Al Qaida ha un nuovo Bin Laden
di Gian Micalessin
È il braccio armato di Osama Bin Laden. Nel luglio 2005 è stato il cervello della strage al metrò di Londra. L’anno dopo distillava esplosivo liquido per abbattere gli aerei in volo tra Londra e New York. Lo scorso autunno tentò di colpire Copenaghen. Oggi è l’invisibile artefice dell’attacco all’Europa promesso dal capo di Al Qaida nell’ultimo messaggio. Ma è anche un imprendibile fantasma, un artista della sopravvivenza sospeso tra il mondo dei vivi, dove continua ad operare, e quello dei morti dove tentano di relegarlo gli uomini della Cia, che lo ha di recente individuato come l’«emergente» del gruppo terroristico.
Lo chiamano Abu Ubaida Al Masri, ma non è neppure il suo vero nome, significa semplicemente «padre di Ubaida l’egiziano». La sua unica foto è custodita gelosamente dalla Cia e le sue tracce passano anche dall’Italia, probabilmente da quella moschea milanese di via Jenner tappa obbligata, negli anni Novanta, per i volontari islamici diretti al fronte bosniaco. La sua presenza tra le Brigate islamiche dei Balcani è un dato certo, ma la sua carriera incomincia già nell’Afghanistan degli anni ’80, dove gli egiziani sono il nocciolo duro dell’integralismo combattente da cui emergerà Al Qaida. La sua prima identificazione risale a un dossier dei servizi segreti italiani tradotto dal tedesco che parla di lui e delle due dita perse in Cecenia. Al Masri, a quei tempi, è solo un comprimario dell’internazionale del terrore che si va strutturando intorno a Bin Laden. Nel 1995 fa domanda d’asilo a Monaco di Baviera e frequenta uno studente d’informatica marocchino che qualche anno dopo sposerà la figlia del numero due di Al Qaida, Ayman Zawahiri.
Secondo i servizi segreti occidentali l’ascesa di Al Masri incomincia con l’espulsione dalla Germania nel 1999 e l’arrivo nei campi afghani di Al Qaida. A quel tempo è già un veterano vicino alla quarantina – «un uomo muscoloso e abbronzato, ma con barba e capelli mezzi grigi» – racconta Shadi Abdallah, l’ex guardia del corpo di Bin Laden passata all’Occidente. È l’istruttore perfetto per gli aspiranti terroristi ansiosi di usare bombe ed esplosivi. Nel dicembre 2001, quando Osama fugge inseguito dagli americani, Al Masri è con i veterani dell’unità 055 pronti a dare la vita per il grande capo. L’esperienza lo sottrae alla morte e lo porta in Pakistan. A quel punto le sue doti di fuggitivo lo proiettano ai vertici di Al Qaida. «È capace e pericoloso, ma non esce dai vertici dell’organizzazione, ci arriva prendendo il posto di quelli che vengono catturati o uccisi» dicono di lui fonti dei servizi segreti inglesi.

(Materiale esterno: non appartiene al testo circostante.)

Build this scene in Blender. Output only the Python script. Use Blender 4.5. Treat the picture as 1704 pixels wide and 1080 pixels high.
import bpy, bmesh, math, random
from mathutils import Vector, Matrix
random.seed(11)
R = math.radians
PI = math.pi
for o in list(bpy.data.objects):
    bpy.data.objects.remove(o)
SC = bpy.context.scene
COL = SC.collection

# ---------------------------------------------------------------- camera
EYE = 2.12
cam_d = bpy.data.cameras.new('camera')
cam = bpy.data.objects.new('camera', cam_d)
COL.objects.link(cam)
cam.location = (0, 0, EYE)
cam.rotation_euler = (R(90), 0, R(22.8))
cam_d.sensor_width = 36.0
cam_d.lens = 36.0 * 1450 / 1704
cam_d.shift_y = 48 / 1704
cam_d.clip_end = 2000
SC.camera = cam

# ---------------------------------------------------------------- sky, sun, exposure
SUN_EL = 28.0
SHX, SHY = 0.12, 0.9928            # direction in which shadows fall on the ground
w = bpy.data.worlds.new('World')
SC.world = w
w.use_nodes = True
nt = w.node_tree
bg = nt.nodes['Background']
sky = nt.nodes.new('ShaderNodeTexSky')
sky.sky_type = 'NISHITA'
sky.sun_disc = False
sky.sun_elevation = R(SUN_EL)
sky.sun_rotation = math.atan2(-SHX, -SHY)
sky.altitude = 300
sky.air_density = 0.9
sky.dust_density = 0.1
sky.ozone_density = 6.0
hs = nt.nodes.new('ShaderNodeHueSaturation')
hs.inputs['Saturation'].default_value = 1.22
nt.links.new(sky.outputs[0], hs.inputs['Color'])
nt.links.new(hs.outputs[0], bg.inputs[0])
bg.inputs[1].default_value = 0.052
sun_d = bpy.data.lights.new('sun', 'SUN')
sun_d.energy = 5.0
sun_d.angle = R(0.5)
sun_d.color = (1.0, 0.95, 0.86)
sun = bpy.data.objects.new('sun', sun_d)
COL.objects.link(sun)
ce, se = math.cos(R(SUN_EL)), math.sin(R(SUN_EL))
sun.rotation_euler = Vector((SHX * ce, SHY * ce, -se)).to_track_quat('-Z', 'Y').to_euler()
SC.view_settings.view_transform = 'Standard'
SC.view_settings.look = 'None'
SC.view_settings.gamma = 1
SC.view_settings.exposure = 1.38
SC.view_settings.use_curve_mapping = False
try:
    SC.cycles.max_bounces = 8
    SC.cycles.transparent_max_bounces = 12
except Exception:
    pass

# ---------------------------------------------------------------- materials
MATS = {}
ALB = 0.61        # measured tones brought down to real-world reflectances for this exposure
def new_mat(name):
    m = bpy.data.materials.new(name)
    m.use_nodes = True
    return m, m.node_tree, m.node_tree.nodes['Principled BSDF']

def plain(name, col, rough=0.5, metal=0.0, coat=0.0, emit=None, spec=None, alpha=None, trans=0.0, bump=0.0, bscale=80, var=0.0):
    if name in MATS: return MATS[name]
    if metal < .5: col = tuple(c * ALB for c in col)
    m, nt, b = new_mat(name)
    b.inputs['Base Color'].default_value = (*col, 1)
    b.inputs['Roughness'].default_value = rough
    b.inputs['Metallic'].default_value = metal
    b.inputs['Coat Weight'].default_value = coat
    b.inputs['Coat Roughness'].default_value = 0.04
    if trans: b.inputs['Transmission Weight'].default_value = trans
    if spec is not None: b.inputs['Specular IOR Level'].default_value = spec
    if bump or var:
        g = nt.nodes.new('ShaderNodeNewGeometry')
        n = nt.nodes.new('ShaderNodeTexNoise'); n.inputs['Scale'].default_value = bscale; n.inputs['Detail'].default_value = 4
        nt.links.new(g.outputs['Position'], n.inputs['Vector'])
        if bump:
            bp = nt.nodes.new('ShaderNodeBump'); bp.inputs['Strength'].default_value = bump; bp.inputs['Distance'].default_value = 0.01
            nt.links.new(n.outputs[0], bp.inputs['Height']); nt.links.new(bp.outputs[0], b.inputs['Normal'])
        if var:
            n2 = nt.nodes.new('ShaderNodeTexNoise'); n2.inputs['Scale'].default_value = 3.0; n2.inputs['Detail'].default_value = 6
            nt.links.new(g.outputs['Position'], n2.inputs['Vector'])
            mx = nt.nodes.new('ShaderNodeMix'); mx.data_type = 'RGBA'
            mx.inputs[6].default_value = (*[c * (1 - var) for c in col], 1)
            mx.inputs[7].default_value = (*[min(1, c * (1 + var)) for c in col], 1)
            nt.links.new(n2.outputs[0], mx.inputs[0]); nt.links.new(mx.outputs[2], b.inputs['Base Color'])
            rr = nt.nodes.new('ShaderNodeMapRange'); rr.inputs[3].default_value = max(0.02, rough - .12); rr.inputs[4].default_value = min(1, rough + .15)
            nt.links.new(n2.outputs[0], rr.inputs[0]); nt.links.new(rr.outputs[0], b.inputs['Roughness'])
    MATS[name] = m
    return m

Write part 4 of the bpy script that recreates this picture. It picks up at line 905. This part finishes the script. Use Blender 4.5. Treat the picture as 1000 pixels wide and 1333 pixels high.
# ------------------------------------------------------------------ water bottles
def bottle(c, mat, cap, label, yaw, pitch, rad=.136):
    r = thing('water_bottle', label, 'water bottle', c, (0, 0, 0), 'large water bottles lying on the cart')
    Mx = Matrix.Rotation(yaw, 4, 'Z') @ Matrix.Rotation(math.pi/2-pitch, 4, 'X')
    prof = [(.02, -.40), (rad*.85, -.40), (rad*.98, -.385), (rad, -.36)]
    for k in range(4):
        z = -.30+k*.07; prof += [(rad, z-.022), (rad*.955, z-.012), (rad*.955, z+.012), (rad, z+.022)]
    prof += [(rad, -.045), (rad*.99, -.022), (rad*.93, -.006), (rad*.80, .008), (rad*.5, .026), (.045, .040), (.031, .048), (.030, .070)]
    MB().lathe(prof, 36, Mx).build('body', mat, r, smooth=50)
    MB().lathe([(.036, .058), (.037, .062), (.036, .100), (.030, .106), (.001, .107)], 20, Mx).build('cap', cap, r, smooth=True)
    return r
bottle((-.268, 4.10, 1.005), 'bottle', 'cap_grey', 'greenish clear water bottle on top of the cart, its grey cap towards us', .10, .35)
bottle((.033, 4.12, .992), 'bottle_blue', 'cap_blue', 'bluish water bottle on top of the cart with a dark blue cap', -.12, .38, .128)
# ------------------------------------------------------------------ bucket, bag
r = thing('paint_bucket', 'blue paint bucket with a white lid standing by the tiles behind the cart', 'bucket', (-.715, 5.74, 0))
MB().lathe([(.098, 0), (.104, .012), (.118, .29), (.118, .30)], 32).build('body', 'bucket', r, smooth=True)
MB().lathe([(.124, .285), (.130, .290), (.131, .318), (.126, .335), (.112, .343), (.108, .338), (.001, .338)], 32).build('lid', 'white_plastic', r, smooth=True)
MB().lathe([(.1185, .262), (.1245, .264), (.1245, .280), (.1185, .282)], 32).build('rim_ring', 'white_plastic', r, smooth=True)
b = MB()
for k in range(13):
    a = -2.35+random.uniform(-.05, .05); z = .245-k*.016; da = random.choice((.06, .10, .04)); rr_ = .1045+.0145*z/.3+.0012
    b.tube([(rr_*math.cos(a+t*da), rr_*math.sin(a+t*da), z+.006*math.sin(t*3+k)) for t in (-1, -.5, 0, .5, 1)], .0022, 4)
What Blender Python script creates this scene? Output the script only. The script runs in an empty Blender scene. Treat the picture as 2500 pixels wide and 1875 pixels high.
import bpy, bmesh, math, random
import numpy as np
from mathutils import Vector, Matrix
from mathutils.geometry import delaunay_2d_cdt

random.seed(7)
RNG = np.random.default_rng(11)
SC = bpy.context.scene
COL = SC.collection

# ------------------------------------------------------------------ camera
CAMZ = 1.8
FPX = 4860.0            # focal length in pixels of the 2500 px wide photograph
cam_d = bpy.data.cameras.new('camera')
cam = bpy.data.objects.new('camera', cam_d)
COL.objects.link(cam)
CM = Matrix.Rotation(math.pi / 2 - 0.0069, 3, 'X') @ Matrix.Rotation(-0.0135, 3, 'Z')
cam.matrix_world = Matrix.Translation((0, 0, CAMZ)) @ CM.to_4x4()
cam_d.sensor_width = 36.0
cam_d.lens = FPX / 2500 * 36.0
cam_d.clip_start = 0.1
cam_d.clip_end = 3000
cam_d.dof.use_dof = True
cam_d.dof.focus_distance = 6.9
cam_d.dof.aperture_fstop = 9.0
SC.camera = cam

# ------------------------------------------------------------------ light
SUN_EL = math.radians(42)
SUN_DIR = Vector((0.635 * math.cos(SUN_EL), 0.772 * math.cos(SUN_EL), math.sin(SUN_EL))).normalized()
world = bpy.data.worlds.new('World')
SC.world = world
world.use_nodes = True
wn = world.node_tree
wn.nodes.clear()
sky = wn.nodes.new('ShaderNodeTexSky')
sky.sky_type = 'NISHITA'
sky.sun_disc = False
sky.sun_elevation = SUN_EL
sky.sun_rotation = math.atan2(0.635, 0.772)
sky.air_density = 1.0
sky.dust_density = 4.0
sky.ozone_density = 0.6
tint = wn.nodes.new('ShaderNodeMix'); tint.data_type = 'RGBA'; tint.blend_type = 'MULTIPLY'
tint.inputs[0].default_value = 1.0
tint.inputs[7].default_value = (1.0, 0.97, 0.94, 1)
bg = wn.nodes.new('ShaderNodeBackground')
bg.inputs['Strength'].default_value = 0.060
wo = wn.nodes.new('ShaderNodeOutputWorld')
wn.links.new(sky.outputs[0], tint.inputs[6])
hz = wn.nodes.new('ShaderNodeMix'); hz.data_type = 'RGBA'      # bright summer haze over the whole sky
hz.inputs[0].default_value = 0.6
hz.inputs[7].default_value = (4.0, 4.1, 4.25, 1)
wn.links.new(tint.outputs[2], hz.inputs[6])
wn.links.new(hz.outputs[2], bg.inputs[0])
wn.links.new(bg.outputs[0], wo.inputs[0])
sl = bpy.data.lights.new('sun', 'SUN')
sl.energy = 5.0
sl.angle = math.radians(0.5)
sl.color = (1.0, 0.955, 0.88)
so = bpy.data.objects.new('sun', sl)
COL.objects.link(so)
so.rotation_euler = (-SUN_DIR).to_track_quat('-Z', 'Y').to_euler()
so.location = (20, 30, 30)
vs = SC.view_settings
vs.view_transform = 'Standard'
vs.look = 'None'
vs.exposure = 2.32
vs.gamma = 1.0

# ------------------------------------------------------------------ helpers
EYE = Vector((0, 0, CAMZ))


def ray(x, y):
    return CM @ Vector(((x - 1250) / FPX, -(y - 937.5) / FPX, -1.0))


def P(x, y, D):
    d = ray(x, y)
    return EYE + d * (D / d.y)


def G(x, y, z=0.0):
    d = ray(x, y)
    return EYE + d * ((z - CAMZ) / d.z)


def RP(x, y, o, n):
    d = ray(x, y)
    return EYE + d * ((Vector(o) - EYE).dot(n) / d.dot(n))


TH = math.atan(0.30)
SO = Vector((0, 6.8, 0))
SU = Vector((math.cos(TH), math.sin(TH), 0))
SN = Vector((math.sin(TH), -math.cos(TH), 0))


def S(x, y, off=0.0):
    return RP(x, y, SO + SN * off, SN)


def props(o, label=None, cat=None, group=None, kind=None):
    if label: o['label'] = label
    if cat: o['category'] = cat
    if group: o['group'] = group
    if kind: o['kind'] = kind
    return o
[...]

Dopo la cattura nel 2003 di Khalid Shaikh Mohammed, l’artefice dell’11 settembre, Al Masri diventa ufficialmente il responsabile dei nuovi attacchi all’Occidente. Lui e Abdul Hadi, un ex ufficiale iracheno riparato in Pakistan, selezionano alcuni volontari inglesi e li preparano alla grande strage del metrò del 7 luglio 2005. In pochi mesi inglesi e americani risalgono a lui e nel gennaio 2006 lo danno per eliminato nel bombardamento del villaggio pakistano di Bajaur.
L’attacco, pianificato dalla Cia, uccide 18 persone, ma non Al Masri. Lui sta già sperimentando gli esplosivi liquidi destinati ad abbattere gli aerei in volo da Londra a Washington. Sogna un nuovo 11 settembre e un numero incalcolabile di vittime, ma non fa i conti con la permeabilità delle proprie strutture. I servizi segreti inglesi hanno già infiltrato le sue cellule e nel luglio 2006 arrestano tutti i suoi uomini poco prima dell’ora zero. Lui ci riprova con Copenaghen, la capitale danese colpevole di aver permesso la pubblicazione delle vignette su Maometto, ma gli infiltrati si rivelano ancora una volta il suo autentico tallone d’Achille. Lo scorso autunno la polizia danese sbatte in galera i due pakistani mandati a colpire Copenaghen dopo un addestramento nelle basi del Waziristan. A gennaio i missili americani tentano nuovamente di cancellare Al Masri dalla faccia della terra. Ma è un’altra cilecca.